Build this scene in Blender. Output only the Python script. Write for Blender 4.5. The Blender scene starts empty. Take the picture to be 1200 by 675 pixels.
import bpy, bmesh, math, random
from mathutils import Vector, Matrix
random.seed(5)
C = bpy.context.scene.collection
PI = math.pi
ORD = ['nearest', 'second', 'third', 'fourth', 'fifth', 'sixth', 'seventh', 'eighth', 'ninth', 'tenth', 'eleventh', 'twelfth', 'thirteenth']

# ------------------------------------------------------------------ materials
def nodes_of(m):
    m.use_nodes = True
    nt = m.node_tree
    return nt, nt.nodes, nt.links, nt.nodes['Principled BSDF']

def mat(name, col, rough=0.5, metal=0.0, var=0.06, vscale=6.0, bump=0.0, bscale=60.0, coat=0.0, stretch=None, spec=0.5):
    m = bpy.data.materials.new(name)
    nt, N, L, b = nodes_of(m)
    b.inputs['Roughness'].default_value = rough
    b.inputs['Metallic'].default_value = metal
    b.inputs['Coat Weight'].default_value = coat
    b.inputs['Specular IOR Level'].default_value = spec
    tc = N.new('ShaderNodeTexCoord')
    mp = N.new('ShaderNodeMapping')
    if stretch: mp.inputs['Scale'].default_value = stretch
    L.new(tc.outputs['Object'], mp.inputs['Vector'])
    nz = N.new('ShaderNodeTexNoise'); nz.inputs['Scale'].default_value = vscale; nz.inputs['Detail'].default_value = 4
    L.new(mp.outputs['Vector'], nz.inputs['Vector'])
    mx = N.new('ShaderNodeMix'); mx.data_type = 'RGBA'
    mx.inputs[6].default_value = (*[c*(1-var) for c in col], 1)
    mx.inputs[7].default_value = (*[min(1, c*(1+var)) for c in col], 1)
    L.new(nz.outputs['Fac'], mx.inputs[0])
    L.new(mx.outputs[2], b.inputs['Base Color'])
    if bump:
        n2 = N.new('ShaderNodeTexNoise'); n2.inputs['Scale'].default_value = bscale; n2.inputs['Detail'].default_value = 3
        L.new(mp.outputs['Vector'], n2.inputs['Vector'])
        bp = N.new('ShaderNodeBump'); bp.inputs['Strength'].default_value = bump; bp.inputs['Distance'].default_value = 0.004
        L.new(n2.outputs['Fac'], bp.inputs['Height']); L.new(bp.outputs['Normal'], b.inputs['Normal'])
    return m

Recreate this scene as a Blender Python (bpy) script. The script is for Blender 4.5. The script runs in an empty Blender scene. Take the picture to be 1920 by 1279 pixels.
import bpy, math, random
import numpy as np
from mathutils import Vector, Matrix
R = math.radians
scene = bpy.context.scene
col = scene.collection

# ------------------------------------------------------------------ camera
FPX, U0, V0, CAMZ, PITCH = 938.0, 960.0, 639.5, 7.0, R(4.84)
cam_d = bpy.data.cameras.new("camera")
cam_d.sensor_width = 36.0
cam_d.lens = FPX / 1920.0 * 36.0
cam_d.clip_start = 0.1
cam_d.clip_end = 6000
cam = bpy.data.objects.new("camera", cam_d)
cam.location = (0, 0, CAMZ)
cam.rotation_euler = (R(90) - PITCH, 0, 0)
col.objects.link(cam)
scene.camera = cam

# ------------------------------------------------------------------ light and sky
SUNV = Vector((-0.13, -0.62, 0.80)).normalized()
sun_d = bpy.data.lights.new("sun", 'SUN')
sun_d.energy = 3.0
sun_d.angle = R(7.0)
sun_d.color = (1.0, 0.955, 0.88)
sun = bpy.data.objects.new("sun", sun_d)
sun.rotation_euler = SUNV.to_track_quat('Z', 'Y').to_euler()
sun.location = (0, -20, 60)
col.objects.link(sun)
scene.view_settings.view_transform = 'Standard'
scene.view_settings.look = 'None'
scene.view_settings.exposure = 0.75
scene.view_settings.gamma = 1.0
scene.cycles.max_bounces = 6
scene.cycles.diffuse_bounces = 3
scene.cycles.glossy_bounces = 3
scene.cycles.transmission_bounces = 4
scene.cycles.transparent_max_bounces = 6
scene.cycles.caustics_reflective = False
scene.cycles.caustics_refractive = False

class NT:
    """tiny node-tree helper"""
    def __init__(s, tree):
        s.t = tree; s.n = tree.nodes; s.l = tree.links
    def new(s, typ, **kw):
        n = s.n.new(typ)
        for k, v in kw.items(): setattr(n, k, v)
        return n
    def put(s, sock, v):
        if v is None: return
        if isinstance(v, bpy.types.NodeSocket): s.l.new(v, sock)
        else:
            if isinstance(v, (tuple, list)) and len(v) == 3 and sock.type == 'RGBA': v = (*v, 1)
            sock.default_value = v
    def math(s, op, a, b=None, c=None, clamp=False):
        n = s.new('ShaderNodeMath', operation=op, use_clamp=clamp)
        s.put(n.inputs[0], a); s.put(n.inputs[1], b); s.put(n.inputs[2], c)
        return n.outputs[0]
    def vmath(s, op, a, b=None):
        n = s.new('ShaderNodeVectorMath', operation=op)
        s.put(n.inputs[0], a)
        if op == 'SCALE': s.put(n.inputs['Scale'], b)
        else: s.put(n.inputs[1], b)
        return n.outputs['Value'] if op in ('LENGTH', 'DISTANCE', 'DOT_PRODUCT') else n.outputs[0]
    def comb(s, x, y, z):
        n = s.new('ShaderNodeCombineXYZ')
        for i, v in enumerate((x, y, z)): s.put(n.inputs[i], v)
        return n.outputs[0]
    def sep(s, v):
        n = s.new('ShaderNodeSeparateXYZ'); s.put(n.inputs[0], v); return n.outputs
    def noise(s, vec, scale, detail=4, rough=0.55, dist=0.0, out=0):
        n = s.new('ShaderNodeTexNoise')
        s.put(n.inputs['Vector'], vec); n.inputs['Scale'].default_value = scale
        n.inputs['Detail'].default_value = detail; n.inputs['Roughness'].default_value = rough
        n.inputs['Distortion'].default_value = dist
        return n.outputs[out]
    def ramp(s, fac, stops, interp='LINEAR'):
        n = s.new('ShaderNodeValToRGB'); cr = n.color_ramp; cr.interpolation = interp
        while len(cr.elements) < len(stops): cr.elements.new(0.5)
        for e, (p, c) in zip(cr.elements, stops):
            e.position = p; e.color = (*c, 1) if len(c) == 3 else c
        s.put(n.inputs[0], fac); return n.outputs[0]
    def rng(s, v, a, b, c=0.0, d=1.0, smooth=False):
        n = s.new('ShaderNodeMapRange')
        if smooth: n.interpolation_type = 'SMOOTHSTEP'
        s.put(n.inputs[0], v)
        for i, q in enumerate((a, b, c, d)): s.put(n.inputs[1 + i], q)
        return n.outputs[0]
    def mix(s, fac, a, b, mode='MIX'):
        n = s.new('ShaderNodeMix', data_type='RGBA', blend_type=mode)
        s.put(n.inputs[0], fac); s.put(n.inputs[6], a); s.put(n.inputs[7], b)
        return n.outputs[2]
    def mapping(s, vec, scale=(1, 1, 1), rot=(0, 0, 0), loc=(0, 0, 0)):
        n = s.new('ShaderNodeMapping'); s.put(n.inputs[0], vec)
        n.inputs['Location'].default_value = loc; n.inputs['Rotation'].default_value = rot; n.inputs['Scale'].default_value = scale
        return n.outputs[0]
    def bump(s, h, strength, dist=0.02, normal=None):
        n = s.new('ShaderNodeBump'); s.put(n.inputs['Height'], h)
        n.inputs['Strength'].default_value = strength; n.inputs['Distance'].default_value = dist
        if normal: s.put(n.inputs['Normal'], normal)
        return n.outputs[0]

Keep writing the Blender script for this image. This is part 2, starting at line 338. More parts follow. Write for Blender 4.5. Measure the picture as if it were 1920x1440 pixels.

● ● ●

_WHAT IS BEING ASKED:_ Print the listing above in its entirety, with every line exact.

_RIGHT ANSWER:_
Build this scene in Blender. Output only the Python script. Write for Blender 4.5. The Blender scene starts empty. Take the picture to be 1200 by 675 pixels.
import bpy, bmesh, math, random
from mathutils import Vector, Matrix
random.seed(5)
C = bpy.context.scene.collection
PI = math.pi
ORD = ['nearest', 'second', 'third', 'fourth', 'fifth', 'sixth', 'seventh', 'eighth', 'ninth', 'tenth', 'eleventh', 'twelfth', 'thirteenth']

# ------------------------------------------------------------------ materials
def nodes_of(m):
    m.use_nodes = True
    nt = m.node_tree
    return nt, nt.nodes, nt.links, nt.nodes['Principled BSDF']

def mat(name, col, rough=0.5, metal=0.0, var=0.06, vscale=6.0, bump=0.0, bscale=60.0, coat=0.0, stretch=None, spec=0.5):
    m = bpy.data.materials.new(name)
    nt, N, L, b = nodes_of(m)
    b.inputs['Roughness'].default_value = rough
    b.inputs['Metallic'].default_value = metal
    b.inputs['Coat Weight'].default_value = coat
    b.inputs['Specular IOR Level'].default_value = spec
    tc = N.new('ShaderNodeTexCoord')
    mp = N.new('ShaderNodeMapping')
    if stretch: mp.inputs['Scale'].default_value = stretch
    L.new(tc.outputs['Object'], mp.inputs['Vector'])
    nz = N.new('ShaderNodeTexNoise'); nz.inputs['Scale'].default_value = vscale; nz.inputs['Detail'].default_value = 4
    L.new(mp.outputs['Vector'], nz.inputs['Vector'])
    mx = N.new('ShaderNodeMix'); mx.data_type = 'RGBA'
    mx.inputs[6].default_value = (*[c*(1-var) for c in col], 1)
    mx.inputs[7].default_value = (*[min(1, c*(1+var)) for c in col], 1)
    L.new(nz.outputs['Fac'], mx.inputs[0])
    L.new(mx.outputs[2], b.inputs['Base Color'])
    if bump:
        n2 = N.new('ShaderNodeTexNoise'); n2.inputs['Scale'].default_value = bscale; n2.inputs['Detail'].default_value = 3
        L.new(mp.outputs['Vector'], n2.inputs['Vector'])
        bp = N.new('ShaderNodeBump'); bp.inputs['Strength'].default_value = bump; bp.inputs['Distance'].default_value = 0.004
        L.new(n2.outputs['Fac'], bp.inputs['Height']); L.new(bp.outputs['Normal'], b.inputs['Normal'])
    return m

Recreate this scene as a Blender Python (bpy) script. The script is for Blender 4.5. The script runs in an empty Blender scene. Take the picture to be 1920 by 1279 pixels.
import bpy, math, random
import numpy as np
from mathutils import Vector, Matrix
R = math.radians
scene = bpy.context.scene
col = scene.collection

# ------------------------------------------------------------------ camera
FPX, U0, V0, CAMZ, PITCH = 938.0, 960.0, 639.5, 7.0, R(4.84)
cam_d = bpy.data.cameras.new("camera")
cam_d.sensor_width = 36.0
cam_d.lens = FPX / 1920.0 * 36.0
cam_d.clip_start = 0.1
cam_d.clip_end = 6000
cam = bpy.data.objects.new("camera", cam_d)
cam.location = (0, 0, CAMZ)
cam.rotation_euler = (R(90) - PITCH, 0, 0)
col.objects.link(cam)
scene.camera = cam

# ------------------------------------------------------------------ light and sky
SUNV = Vector((-0.13, -0.62, 0.80)).normalized()
sun_d = bpy.data.lights.new("sun", 'SUN')
sun_d.energy = 3.0
sun_d.angle = R(7.0)
sun_d.color = (1.0, 0.955, 0.88)
sun = bpy.data.objects.new("sun", sun_d)
sun.rotation_euler = SUNV.to_track_quat('Z', 'Y').to_euler()
sun.location = (0, -20, 60)
col.objects.link(sun)
scene.view_settings.view_transform = 'Standard'
scene.view_settings.look = 'None'
scene.view_settings.exposure = 0.75
scene.view_settings.gamma = 1.0
scene.cycles.max_bounces = 6
scene.cycles.diffuse_bounces = 3
scene.cycles.glossy_bounces = 3
scene.cycles.transmission_bounces = 4
scene.cycles.transparent_max_bounces = 6
scene.cycles.caustics_reflective = False
scene.cycles.caustics_refractive = False

class NT:
    """tiny node-tree helper"""
    def __init__(s, tree):
        s.t = tree; s.n = tree.nodes; s.l = tree.links
    def new(s, typ, **kw):
        n = s.n.new(typ)
        for k, v in kw.items(): setattr(n, k, v)
        return n
    def put(s, sock, v):
        if v is None: return
        if isinstance(v, bpy.types.NodeSocket): s.l.new(v, sock)
        else:
            if isinstance(v, (tuple, list)) and len(v) == 3 and sock.type == 'RGBA': v = (*v, 1)
            sock.default_value = v
    def math(s, op, a, b=None, c=None, clamp=False):
        n = s.new('ShaderNodeMath', operation=op, use_clamp=clamp)
        s.put(n.inputs[0], a); s.put(n.inputs[1], b); s.put(n.inputs[2], c)
        return n.outputs[0]
    def vmath(s, op, a, b=None):
        n = s.new('ShaderNodeVectorMath', operation=op)
        s.put(n.inputs[0], a)
        if op == 'SCALE': s.put(n.inputs['Scale'], b)
        else: s.put(n.inputs[1], b)
        return n.outputs['Value'] if op in ('LENGTH', 'DISTANCE', 'DOT_PRODUCT') else n.outputs[0]
    def comb(s, x, y, z):
        n = s.new('ShaderNodeCombineXYZ')
        for i, v in enumerate((x, y, z)): s.put(n.inputs[i], v)
        return n.outputs[0]
    def sep(s, v):
        n = s.new('ShaderNodeSeparateXYZ'); s.put(n.inputs[0], v); return n.outputs
    def noise(s, vec, scale, detail=4, rough=0.55, dist=0.0, out=0):
        n = s.new('ShaderNodeTexNoise')
        s.put(n.inputs['Vector'], vec); n.inputs['Scale'].default_value = scale
        n.inputs['Detail'].default_value = detail; n.inputs['Roughness'].default_value = rough
        n.inputs['Distortion'].default_value = dist
        return n.outputs[out]
    def ramp(s, fac, stops, interp='LINEAR'):
        n = s.new('ShaderNodeValToRGB'); cr = n.color_ramp; cr.interpolation = interp
        while len(cr.elements) < len(stops): cr.elements.new(0.5)
        for e, (p, c) in zip(cr.elements, stops):
            e.position = p; e.color = (*c, 1) if len(c) == 3 else c
        s.put(n.inputs[0], fac); return n.outputs[0]
    def rng(s, v, a, b, c=0.0, d=1.0, smooth=False):
        n = s.new('ShaderNodeMapRange')
        if smooth: n.interpolation_type = 'SMOOTHSTEP'
        s.put(n.inputs[0], v)
        for i, q in enumerate((a, b, c, d)): s.put(n.inputs[1 + i], q)
        return n.outputs[0]
    def mix(s, fac, a, b, mode='MIX'):
        n = s.new('ShaderNodeMix', data_type='RGBA', blend_type=mode)
        s.put(n.inputs[0], fac); s.put(n.inputs[6], a); s.put(n.inputs[7], b)
        return n.outputs[2]
    def mapping(s, vec, scale=(1, 1, 1), rot=(0, 0, 0), loc=(0, 0, 0)):
        n = s.new('ShaderNodeMapping'); s.put(n.inputs[0], vec)
        n.inputs['Location'].default_value = loc; n.inputs['Rotation'].default_value = rot; n.inputs['Scale'].default_value = scale
        return n.outputs[0]
    def bump(s, h, strength, dist=0.02, normal=None):
        n = s.new('ShaderNodeBump'); s.put(n.inputs['Height'], h)
        n.inputs['Strength'].default_value = strength; n.inputs['Distance'].default_value = dist
        if normal: s.put(n.inputs['Normal'], normal)
        return n.outputs[0]

Keep writing the Blender script for this image. This is part 2, starting at line 338. More parts follow. Write for Blender 4.5. Measure the picture as if it were 1920x1440 pixels.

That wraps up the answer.